Historic innkeepers

James and Cheryl Fuhring


James and Cheryl Fuhring have made a 30-year career of sharing their historic home with weary travelers and lovers on romantic getaways. The latest is the only lodging in Durham, and a historic one at that. The Durham House Inn was built in 1874 by the community’s founder, W.W. Durham, for himself and his wife, Minnie Van Ness. Four years ago, the Fuhrings bought the Victorian home, which is on the National Register of Historic Places. It’s the third bed and breakfast they have owned. Exquisitely decorated with Victorian prints, stained-glass light fixtures and velvet couches, the Durham House Inn transports guests to simpler, more elegant times, yet with modern-day comforts, including air conditioning, satellite TV and gas fireplaces in each room. Sitting on 1 1/2 acres of the original 440-acre property, the Fuhrings’ antique abode has been transformed into a regal retreat.

How did you take ownership of the house?

James: Just on a fluke, I saw the house advertised in the Antique Homes Journal, and my wife wanted to come up and look at it to see what they had done to the interior. We liked it so much that we put in a contingent offer to sell our business in Knight’s Landing [the Snowball Mansion Bed and Breakfast], and it worked out.

How did you get involved with the bed-and-breakfast business?

Cheryl: Well, my husband was a teacher and we just realized that with two children we needed a second income, and I didn’t want to leave my children. We have always lived in historic homes, and the home we occupied in San Jose was conducive perfectly for a bed and breakfast. A lot of people would come over and say, “This would make an awesome bed and breakfast,” so I thought that was a good idea.

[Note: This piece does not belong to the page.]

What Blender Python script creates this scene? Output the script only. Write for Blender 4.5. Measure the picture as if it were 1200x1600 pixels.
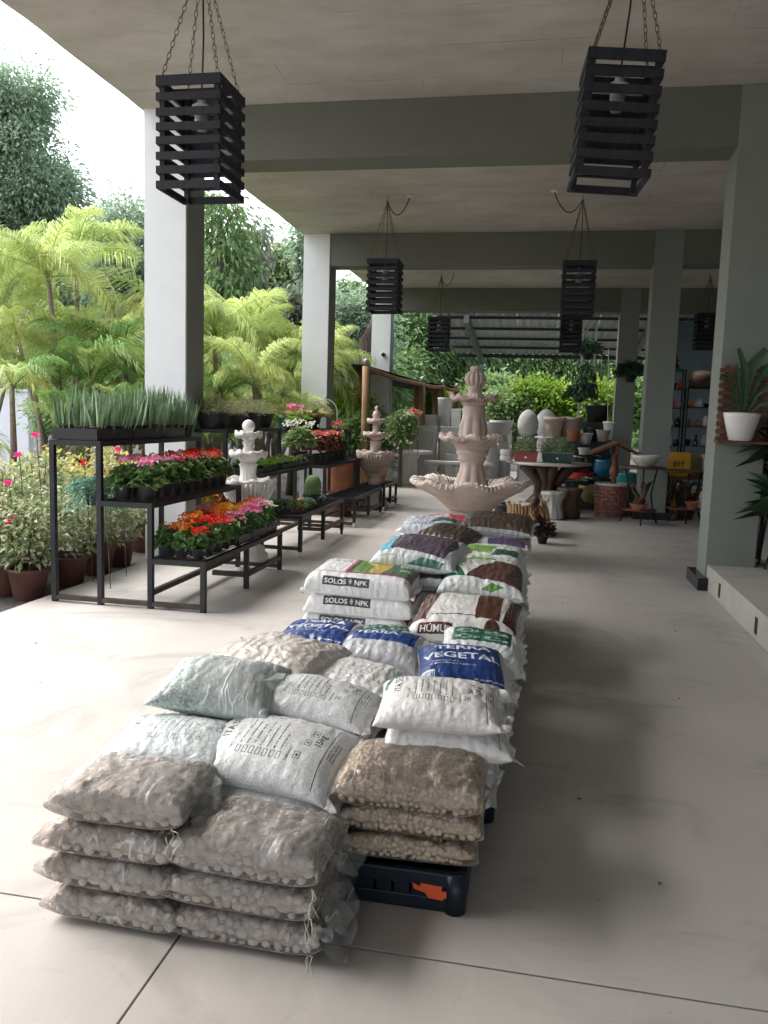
import bpy, bmesh, math, random
import numpy as np
from mathutils import Vector, Matrix, Euler, noise
random.seed(7); rng = np.random.default_rng(11)
PI = math.pi
sc = bpy.context.scene
for o in list(bpy.data.objects): bpy.data.objects.remove(o)
COL = sc.collection
# ------------------------------------------------------------------ camera
CH = 1.5; FPX = 1277.3; PITCH = 0.117614; ROLL = 0.0311459; YAW = -0.1871895
def _rm():
    c, s = math.cos, math.sin
    ry = np.array([[c(YAW), -s(YAW), 0], [s(YAW), c(YAW), 0], [0, 0, 1]])
    b = np.array([[1, 0, 0], [0, 0, -1], [0, 1, 0.]])
    rp = np.array([[1, 0, 0], [0, c(PITCH), -s(PITCH)], [0, s(PITCH), c(PITCH)]])
    rr = np.array([[c(ROLL), -s(ROLL), 0], [s(ROLL), c(ROLL), 0], [0, 0, 1]])
    return rr @ rp @ b @ ry
CR = _rm()
def at(u, v, y):                     # survey of the photograph: the point at depth y seen at pixel u, v
    d = CR.T @ np.array([(u-600)/FPX, (v-800)/FPX, 1.0]); k = y/d[1]
    return Vector((d[0]*k, y, CH+d[2]*k))
def fl(u, v, z=0.0):                 # same, on the level z
    d = CR.T @ np.array([(u-600)/FPX, (v-800)/FPX, 1.0]); k = (z-CH)/d[2]
    return Vector((d[0]*k, d[1]*k, z))
cam = bpy.data.cameras.new('camera'); co = bpy.data.objects.new('camera', cam); COL.objects.link(co)
cam.sensor_fit = 'VERTICAL'; cam.sensor_height = 36; cam.lens = 36*FPX/1600; cam.clip_end = 1500; cam.clip_start = .05
x, y, z = CR[0], CR[1], CR[2]
co.matrix_world = Matrix(((x[0], -y[0], -z[0], 0), (x[1], -y[1], -z[1], 0), (x[2], -y[2], -z[2], CH), (0, 0, 0, 1)))
sc.camera = co
# ------------------------------------------------------------------ light
SUN_EL = math.radians(54); SUN_AZ = math.radians(-84)      # azimuth from +Y towards +X
w = bpy.data.worlds.new('World'); sc.world = w; w.use_nodes = True
nt = w.node_tree; nt.nodes.clear()
out = nt.nodes.new('ShaderNodeOutputWorld'); bg = nt.nodes.new('ShaderNodeBackground')
sky = nt.nodes.new('ShaderNodeTexSky'); sky.sky_type = 'NISHITA'; sky.sun_disc = False
sky.sun_elevation = SUN_EL; sky.sun_rotation = SUN_AZ; sky.air_density = 1.0; sky.dust_density = 4.0; sky.ozone_density = 1.0
hs = nt.nodes.new('ShaderNodeHueSaturation'); hs.inputs['Saturation'].default_value = .4
nt.links.new(sky.outputs[0], hs.inputs['Color']); nt.links.new(hs.outputs[0], bg.inputs[0]); nt.links.new(bg.outputs[0], out.inputs[0])
bg.inputs[1].default_value = 0.15
sl = bpy.data.lights.new('sun', 'SUN'); sl.energy = .7; sl.angle = math.radians(36); sl.color = (1, .96, .9)
so = bpy.data.objects.new('sun', sl); COL.objects.link(so)
sd = Vector((math.sin(SUN_AZ)*math.cos(SUN_EL), math.cos(SUN_AZ)*math.cos(SUN_EL), math.sin(SUN_EL)))
so.rotation_euler = sd.to_track_quat('Z', 'Y').to_euler(); so.location = sd*50
sc.view_settings.view_transform = 'Standard'; sc.view_settings.look = 'None'
sc.view_settings.exposure = 1.86; sc.view_settings.gamma = 1; sc.view_settings.use_curve_mapping = False
sc.cycles.use_denoising = True; sc.cycles.max_bounces = 8; sc.cycles.transparent_max_bounces = 16
sc.cycles.diffuse_bounces = 5; sc.cycles.caustics_reflective = False; sc.cycles.caustics_refractive = False
sc.cycles.sample_clamp_indirect = 6
# ------------------------------------------------------------------ materials
def nodes(name):
    m = bpy.data.materials.new(name); m.use_nodes = True
    t = m.node_tree; return m, t, t.nodes['Principled BSDF']
def N(t, kind, **kw):
    n = t.nodes.new(kind)
    for k, v in kw.items():
        if k in n.inputs: n.inputs[k].default_value = v
        else: setattr(n, k, v)
    return n
def ramp(t, fac, stops):
    r = t.nodes.new('ShaderNodeValToRGB'); e = r.color_ramp.elements
    while len(e) < len(stops): e.new(.5)
    for q, (p, c) in zip(e, stops): q.position = p; q.color = (*c, 1)
    t.links.new(fac, r.inputs[0]); return r
def coords(t, scale=(1, 1, 1), rot=(0, 0, 0), rnd=False):
    tc = t.nodes.new('ShaderNodeTexCoord'); mp = t.nodes.new('ShaderNodeMapping')
    mp.inputs['Scale'].default_value = scale; mp.inputs['Rotation'].default_value = rot
    t.links.new(tc.outputs['Object'], mp.inputs[0])
    if rnd:
        oi = t.nodes.new('ShaderNodeObjectInfo'); cm = t.nodes.new('ShaderNodeCombineXYZ'); ml = t.nodes.new('ShaderNodeMath'); ml.operation = 'MULTIPLY'; ml.inputs[1].default_value = 37.0
        t.links.new(oi.outputs['Random'], ml.inputs[0]); [t.links.new(ml.outputs[0], cm.inputs[k]) for k in range(3)]; t.links.new(cm.outputs[0], mp.inputs['Location'])
    return mp.outputs[0]
def bump(t, p, h, s=.3, d=.01):
    b = N(t, 'ShaderNodeBump'); b.inputs['Strength'].default_value = s; b.inputs['Distance'].default_value = d
    t.links.new(h, b.inputs['Height']); t.links.new(b.outputs[0], p.inputs['Normal']); return b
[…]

What kind of visitors do you have?

Cheryl: Well, we’re still new. We just opened on Valentine’s Day, actually, but I’m finding that a lot of people are coming to visit people locally and of course graduation was great. So this is gonna be our first year where we’re really gonna find out where our clientele is coming from.

I would have to say not from very far away, but we have had East Coast visitors. Bird watchers [laughs]. We had guests this past weekend who visited the Patrick Ranch for the Threshing Bee. People are coming in for what’s going on locally.

James: And there’s a good restaurant real close and four or five antiques shops downtown.

Cheryl: And a winery. Gale Vineyards, which just opened. They’re just down the street and they also do weddings so we’re hoping to network, because there isn’t any lodging in Durham at all.

How do you determine your prices?

Cheryl: We visited all the other inns and we try to stay competitive with everybody else. Amenities, room size, what you have to offer.

James: Doing this for the third time, we kind of know what people want.

Cheryl: But in all honesty, we did not buy this with the intentions of doing another bed-and-breakfast inn. We though we were ready to retire, loved this place, loved community and thought this would be a place for just him and me. When we got here, we realized we missed what we were doing and how much this place would have to offer to other people.

What else can you tell me about the history of the house?

James: All of the orange trees here are cuttings from the original one that was brought to Durham in 1849. So these trees were planted when the house was built.

Cheryl: You know the Durhams and the Bidwells were good friends also, so they would visit one another.

James: And she [Annie Bidwell] didn’t allow dancing or drinking because of her religion, so everybody would come over here.

Cheryl: [Laughs] So we’re just kind of carrying on the tradition of having it be a bed and breakfast and a social atmosphere.